■ GOAL
Look through the data below. Collect every line where the word "this" occurs.

■ INPUT MATERIAL

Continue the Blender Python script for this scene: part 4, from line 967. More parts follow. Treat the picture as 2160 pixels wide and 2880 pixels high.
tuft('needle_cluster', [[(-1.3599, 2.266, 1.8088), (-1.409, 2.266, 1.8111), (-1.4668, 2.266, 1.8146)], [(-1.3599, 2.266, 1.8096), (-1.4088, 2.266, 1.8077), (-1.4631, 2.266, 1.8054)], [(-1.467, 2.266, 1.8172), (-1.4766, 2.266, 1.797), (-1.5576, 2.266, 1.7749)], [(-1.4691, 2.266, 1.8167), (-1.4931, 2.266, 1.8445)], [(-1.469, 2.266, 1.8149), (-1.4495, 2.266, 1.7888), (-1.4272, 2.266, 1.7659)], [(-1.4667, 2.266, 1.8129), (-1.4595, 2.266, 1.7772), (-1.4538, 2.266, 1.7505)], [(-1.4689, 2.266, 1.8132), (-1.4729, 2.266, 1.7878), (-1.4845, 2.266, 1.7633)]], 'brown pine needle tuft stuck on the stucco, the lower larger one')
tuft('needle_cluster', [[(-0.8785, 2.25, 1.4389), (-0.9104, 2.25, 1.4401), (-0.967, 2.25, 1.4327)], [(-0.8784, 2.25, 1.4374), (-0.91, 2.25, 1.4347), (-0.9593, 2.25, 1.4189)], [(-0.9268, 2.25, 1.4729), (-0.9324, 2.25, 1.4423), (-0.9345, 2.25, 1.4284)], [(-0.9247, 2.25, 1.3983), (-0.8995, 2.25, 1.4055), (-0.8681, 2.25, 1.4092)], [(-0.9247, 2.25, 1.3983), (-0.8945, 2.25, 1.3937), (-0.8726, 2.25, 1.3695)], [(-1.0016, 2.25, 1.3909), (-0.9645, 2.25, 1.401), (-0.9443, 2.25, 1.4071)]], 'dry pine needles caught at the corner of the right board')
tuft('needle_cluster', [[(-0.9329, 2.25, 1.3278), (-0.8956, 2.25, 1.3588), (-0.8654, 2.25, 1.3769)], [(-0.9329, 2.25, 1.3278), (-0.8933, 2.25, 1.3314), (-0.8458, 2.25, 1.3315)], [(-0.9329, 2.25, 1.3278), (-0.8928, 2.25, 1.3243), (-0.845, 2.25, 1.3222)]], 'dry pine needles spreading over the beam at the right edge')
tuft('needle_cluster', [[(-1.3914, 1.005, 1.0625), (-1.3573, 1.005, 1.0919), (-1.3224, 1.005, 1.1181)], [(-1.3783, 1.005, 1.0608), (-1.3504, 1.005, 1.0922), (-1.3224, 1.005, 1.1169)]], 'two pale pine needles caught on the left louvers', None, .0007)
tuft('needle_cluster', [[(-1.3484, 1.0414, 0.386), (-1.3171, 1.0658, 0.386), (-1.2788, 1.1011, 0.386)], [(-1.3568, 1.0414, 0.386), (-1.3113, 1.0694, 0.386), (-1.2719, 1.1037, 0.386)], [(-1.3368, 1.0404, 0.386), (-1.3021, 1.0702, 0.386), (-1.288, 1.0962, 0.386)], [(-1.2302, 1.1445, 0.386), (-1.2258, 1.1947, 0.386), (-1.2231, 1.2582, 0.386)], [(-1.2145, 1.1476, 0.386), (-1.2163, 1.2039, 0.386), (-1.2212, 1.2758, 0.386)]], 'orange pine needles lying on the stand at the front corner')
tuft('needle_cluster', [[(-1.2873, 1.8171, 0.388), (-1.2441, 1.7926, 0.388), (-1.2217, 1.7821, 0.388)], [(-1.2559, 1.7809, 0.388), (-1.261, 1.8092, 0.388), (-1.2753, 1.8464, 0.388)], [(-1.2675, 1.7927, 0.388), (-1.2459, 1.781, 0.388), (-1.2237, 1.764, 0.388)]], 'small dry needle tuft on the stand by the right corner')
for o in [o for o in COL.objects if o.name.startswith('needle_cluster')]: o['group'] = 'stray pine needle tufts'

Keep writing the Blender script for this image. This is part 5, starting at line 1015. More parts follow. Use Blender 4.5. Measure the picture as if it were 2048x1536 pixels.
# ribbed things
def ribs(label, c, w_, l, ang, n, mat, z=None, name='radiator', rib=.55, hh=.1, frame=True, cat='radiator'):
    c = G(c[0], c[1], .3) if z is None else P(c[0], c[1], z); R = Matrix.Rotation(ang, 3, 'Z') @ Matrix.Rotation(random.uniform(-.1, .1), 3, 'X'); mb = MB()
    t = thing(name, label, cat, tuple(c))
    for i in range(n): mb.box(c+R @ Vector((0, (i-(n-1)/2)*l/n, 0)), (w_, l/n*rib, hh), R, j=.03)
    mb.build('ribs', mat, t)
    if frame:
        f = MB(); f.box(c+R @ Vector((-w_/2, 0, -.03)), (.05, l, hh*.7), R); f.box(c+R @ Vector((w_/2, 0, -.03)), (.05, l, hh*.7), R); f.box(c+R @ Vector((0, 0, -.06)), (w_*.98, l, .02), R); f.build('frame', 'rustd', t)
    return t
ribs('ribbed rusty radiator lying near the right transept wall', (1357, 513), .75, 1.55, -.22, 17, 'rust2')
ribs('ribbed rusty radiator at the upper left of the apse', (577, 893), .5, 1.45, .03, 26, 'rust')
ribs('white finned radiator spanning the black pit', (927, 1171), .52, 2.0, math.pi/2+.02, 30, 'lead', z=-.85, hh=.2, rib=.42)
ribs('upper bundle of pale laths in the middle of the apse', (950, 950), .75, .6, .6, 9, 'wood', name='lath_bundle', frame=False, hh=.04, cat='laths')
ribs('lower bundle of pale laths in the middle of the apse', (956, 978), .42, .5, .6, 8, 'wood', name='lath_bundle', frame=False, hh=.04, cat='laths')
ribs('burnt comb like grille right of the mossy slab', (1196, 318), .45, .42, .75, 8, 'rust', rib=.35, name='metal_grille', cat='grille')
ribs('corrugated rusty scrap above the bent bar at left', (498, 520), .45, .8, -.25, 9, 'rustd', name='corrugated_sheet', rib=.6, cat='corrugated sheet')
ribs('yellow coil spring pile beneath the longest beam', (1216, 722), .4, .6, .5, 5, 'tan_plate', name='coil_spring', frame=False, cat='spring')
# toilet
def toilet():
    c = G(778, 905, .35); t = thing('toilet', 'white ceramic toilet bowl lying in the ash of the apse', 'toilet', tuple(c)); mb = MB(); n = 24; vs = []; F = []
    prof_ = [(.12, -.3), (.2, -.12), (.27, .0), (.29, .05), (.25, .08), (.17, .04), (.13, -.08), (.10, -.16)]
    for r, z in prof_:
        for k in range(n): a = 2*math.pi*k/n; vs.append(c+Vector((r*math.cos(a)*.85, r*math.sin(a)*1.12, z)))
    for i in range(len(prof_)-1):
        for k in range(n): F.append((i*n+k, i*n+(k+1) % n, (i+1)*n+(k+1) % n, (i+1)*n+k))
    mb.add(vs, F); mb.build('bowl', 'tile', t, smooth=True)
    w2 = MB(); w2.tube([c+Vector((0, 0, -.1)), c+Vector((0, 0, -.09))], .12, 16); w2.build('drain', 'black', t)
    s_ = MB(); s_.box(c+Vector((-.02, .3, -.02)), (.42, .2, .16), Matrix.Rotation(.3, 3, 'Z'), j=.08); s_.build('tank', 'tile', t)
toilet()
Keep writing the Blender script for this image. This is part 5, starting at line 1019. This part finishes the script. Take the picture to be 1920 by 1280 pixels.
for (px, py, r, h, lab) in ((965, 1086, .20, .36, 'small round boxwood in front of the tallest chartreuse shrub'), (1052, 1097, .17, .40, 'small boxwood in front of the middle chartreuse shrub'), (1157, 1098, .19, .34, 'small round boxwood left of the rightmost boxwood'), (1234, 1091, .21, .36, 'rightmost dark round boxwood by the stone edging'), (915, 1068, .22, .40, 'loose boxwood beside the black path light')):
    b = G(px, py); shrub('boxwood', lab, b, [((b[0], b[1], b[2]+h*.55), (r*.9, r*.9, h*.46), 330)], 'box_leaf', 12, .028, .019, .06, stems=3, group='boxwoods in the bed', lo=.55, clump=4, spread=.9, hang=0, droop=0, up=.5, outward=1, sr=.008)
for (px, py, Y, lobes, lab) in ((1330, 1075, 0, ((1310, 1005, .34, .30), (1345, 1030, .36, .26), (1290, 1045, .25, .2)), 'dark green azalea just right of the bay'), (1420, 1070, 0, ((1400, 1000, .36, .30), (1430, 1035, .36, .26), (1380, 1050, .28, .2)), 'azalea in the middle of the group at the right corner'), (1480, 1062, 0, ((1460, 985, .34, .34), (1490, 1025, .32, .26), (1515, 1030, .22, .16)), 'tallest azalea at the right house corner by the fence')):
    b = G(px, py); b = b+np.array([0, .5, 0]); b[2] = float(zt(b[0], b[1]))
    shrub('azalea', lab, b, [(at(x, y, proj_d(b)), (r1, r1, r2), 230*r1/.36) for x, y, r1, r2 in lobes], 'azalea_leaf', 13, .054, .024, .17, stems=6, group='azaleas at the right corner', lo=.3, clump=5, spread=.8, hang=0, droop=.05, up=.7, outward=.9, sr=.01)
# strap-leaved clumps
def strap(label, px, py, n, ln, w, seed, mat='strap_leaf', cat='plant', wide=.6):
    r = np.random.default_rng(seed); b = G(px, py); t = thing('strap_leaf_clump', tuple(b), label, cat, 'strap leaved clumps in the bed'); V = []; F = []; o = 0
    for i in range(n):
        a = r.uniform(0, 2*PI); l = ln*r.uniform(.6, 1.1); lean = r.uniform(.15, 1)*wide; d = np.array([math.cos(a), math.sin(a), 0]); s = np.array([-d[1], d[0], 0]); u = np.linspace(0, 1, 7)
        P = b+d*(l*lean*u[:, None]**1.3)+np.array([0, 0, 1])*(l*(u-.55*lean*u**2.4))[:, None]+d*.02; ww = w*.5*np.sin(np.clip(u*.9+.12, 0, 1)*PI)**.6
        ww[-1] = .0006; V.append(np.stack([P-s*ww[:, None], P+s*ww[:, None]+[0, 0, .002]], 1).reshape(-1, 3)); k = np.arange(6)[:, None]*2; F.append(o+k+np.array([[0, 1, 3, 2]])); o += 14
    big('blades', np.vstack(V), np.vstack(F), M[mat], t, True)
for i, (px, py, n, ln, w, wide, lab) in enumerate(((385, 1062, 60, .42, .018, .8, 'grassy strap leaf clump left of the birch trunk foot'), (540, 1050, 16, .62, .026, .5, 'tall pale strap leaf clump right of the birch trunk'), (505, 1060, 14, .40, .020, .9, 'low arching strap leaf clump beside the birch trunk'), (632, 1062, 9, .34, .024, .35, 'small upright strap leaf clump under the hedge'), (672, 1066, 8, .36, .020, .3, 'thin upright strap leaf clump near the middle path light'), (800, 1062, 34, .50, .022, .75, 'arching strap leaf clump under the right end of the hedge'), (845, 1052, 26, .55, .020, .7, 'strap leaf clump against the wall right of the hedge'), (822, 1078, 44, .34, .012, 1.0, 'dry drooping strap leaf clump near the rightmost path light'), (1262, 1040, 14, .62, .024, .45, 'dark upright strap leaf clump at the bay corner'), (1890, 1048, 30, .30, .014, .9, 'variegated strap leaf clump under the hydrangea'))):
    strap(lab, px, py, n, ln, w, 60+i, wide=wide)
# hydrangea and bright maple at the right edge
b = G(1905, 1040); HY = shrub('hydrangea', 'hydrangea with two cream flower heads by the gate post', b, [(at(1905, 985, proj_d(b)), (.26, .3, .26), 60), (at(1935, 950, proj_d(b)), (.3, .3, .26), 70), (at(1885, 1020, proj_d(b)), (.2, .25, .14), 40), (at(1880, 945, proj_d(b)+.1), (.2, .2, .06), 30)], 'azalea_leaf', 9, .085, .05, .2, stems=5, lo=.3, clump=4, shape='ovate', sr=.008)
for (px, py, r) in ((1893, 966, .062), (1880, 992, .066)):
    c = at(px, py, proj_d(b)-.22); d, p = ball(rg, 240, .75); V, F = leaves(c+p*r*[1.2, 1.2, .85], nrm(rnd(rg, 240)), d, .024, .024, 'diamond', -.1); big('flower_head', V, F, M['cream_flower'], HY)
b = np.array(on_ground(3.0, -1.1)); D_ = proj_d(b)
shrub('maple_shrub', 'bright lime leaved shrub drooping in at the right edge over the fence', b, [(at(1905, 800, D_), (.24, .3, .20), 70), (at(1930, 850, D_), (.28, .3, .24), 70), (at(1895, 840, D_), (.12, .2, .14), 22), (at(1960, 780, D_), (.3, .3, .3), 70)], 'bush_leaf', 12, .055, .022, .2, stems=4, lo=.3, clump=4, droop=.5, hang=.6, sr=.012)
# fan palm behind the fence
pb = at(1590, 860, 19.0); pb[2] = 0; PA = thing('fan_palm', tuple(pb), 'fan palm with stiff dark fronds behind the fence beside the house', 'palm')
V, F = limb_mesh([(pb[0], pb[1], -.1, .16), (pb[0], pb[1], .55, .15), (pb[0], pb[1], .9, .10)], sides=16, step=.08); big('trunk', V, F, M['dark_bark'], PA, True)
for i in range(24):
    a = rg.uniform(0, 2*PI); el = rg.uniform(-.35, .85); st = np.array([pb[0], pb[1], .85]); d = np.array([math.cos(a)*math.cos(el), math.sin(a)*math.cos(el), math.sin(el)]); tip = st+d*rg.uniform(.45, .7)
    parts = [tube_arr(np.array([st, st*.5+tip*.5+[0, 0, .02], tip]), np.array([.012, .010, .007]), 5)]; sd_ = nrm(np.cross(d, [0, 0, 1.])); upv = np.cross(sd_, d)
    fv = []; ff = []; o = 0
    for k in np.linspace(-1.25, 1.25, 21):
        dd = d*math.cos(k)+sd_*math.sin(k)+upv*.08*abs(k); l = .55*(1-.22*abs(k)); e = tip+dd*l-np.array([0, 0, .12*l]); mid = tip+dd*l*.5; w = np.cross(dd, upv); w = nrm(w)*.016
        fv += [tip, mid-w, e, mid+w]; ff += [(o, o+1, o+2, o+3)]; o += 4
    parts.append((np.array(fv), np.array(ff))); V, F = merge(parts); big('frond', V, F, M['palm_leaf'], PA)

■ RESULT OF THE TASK
Continue the Blender Python script for this scene: part 4, from line 967. More parts follow. Treat the picture as 2160 pixels wide and 2880 pixels high.
Keep writing the Blender script for this image. This is part 5, starting at line 1015. More parts follow. Use Blender 4.5. Measure the picture as if it were 2048x1536 pixels.
Keep writing the Blender script for this image. This is part 5, starting at line 1019. This part finishes the script. Take the picture to be 1920 by 1280 pixels.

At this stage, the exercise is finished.